検査は、通常、次の図のような手順で進められます。
「会計検査の基本方針の策定」及びこれに基づく「検査計画の策定」から、検査報告の内閣送付までが一つのサイクルです。
検査報告に掲記した事項については、翌年以降、その是正改善の処理が完結するまでフォローアップを続けています。

検査計画
会計検査院として、限られた人員でよりよい検査成果をあげるためには、効率的かつ効果的な検査を行うことが重要です。そして、そのためには、的確な計画の策定が必要です。
そこで、毎年、会計検査院としての基本的な検査方針を策定して、これに基づいて各課ごとの「検査計画」を策定します。
「検査計画」の策定に当たっては、検査対象の予算の規模や内容、内部統制の状況、過去の検査の結果、国民の関心や国会の審議の状況などの綿密な分析を行い、それをもとに重点項目を設定して、それに対する検査のテーマ、勢力配分などを決定していきます。
在庁して行う検査(在庁検査)

庁舎内の書庫棟に保管されている証拠書類

Web会議システムを用いた説明の聴取
会計検査院は、次のような方法等により、在庁して常時検査を行っています。
① 検査対象機関から、会計検査院が定める計算証明規則に基づき、当該機関で行った会計経理の実績を計数的に表示した計算書のほか、その裏付けとなる各種の契約書、請求書、領収書等の証拠書類を提出させてその内容を確認するなどの方法
② 検査対象機関から、その事務、事業等の実施状況等に関する資料やデータ等の提出を求めてその内容を確認し、また、情報通信システムを活用して関係者から説明を聴取するなどの方法
また、一年度分の計算書の検査を終了すると、その最終計算書により、定められた手続に従って、内閣が作成した決算の計数上の正確性を検証しています。
出張して行う実地検査



証拠書類等として提出されるものや、その表示にはおのずから限界があり、また、実態の確認もそれだけではできません。
そこで、会計検査院は、府省や団体の本部や支部、あるいは工事などの事業が実際に行われている現場に職員を派遣して実地に検査を行っています。

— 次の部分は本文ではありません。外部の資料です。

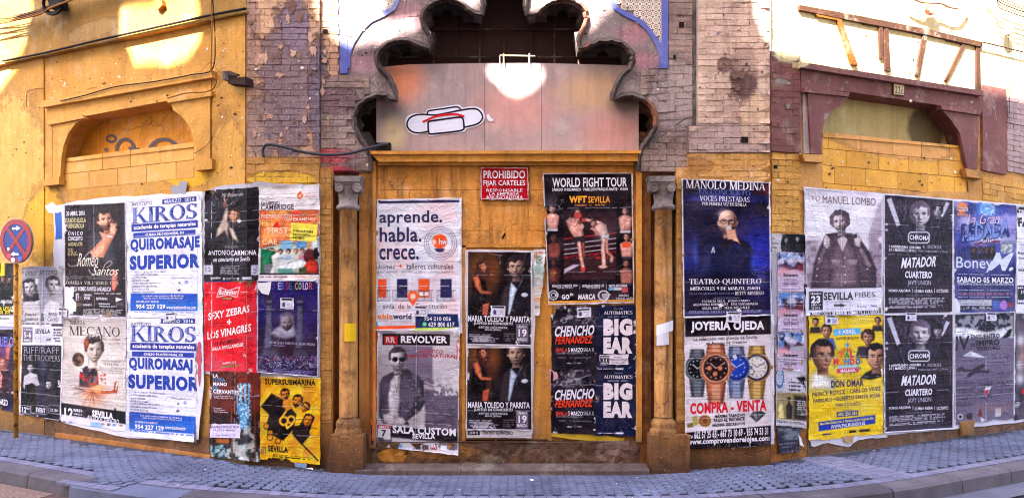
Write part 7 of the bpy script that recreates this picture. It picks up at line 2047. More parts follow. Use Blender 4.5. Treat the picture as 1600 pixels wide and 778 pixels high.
s.poly([(150, 300), (206, 294), (190, 340), (176, 330)], bd, 1, 2); s.poly([(290, 310), (330, 294), (330, 320), (300, 330)], bd, 1, 2)
for k in range(5): s.line([(140, 318 + k * 14), (172, 314 + k * 14)], 2, (120, 96, 104), .7); s.line([(314, 322 + k * 12), (350, 324 + k * 12)], 2, (120, 96, 104), .7)
for x, y in ((258, 436), (256, 486), (260, 534), (262, 580), (100, 500), (96, 540), (390, 500), (110, 440)): s.ell(x, y, 4, 4, W_)
head(s, 232, 232, 128, (214, 192, 194), (112, 88, 98), (78, 60, 70), turn=-.25, tilt=-6, style='curly', beard=(130, 106, 114))
s.rect(20, 614, 480, 770, (226, 216, 234)); s.rect(52, 630, 132, 738, (56, 46, 58)); s.poly([(60, 752), (468, 740), (468, 762), (60, 774)], (44, 36, 46)); s.line([(156, 694), (290, 690), (290, 732), (156, 734), (156, 694)], 2, (150, 140, 160)); s.poly([(234, 700), (268, 712), (234, 722)], (60, 50, 60)); s.rect(196, 704, 236, 718, (90, 80, 92))
s.t('YO ', 64, 76, 118, 108, (190, 130, 110), 0, k=.05).t('MANUEL LOMBO', 132, 84, 438, 128, (100, 70, 70), -.006, k=.05)
s.t('SÁBADO', 60, 634, 124, 650, W_, .02).t('23', 64, 656, 118, 698, W_, .04).t('ABRIL 16', 64, 702, 120, 714, W_, .01).t('21:00 h', 66, 718, 116, 734, W_, .01).t('SEVILLA', 138, 634, 308, 680, (60, 48, 58), .035).t('FIBES', 318, 634, 436, 664, (80, 66, 76), .0)
s.t('NUEVO DISCO DE MANUEL LOMBO YA A LA VENTA', 70, 746, 460, 766, W_, .025, k=-.02); s.t('fiesta', 330, 708, 384, 722, (120, 110, 130), 0).t('Banco', 414, 706, 446, 718, (90, 80, 100), .02)
poster('album_poster', 'pale lilac poster of a curly haired man holding his jacket collar', 'poster', s, o=.006, curl=curl_corner(0, 0, .3, .1, .02))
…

また、国から財政援助を受けて種々の事業を実施している地方公共団体等についても、国が交付した補助金が適正に使われているかなどを実地に検査しています。
さらに、政府開発援助(ODA)の事業現場や在外公館など、海外においても検査活動を行っています。
実地検査を行う箇所は、検査計画で決められた重点項目や勢力配分、在庁検査の結果、また、これまでの検査頻度・実績、国会の審議、マスコミや国民からの情報などを考慮して選定されます。
実地検査では、派遣先の事務所内で関係帳簿や会計検査院に証拠書類として提出されない書類などについて検査するほか、担当者や関係者から意見や説明を聞き、また、財産の管理状況や工事の出来栄えを実地に確認するなどして事務・事業の実態を調査します。
検査報告に掲記されて国会に報告される事項の多くは、この実地検査によって明らかになったもので、会計検査上きわめて重要な検査方法です。
主計簿の締切り
予算決算及び会計令第139条において、財務大臣は、会計検査院の長の指定する検査官そ の他の職員の立会いの上、毎年七月三十一日(同日が土曜日に当たるときはその前日とし、 同日が日曜日に当たるときはその前々日とする。)において、前年度の歳入歳出の主計簿を 締め切らなければならないとされています。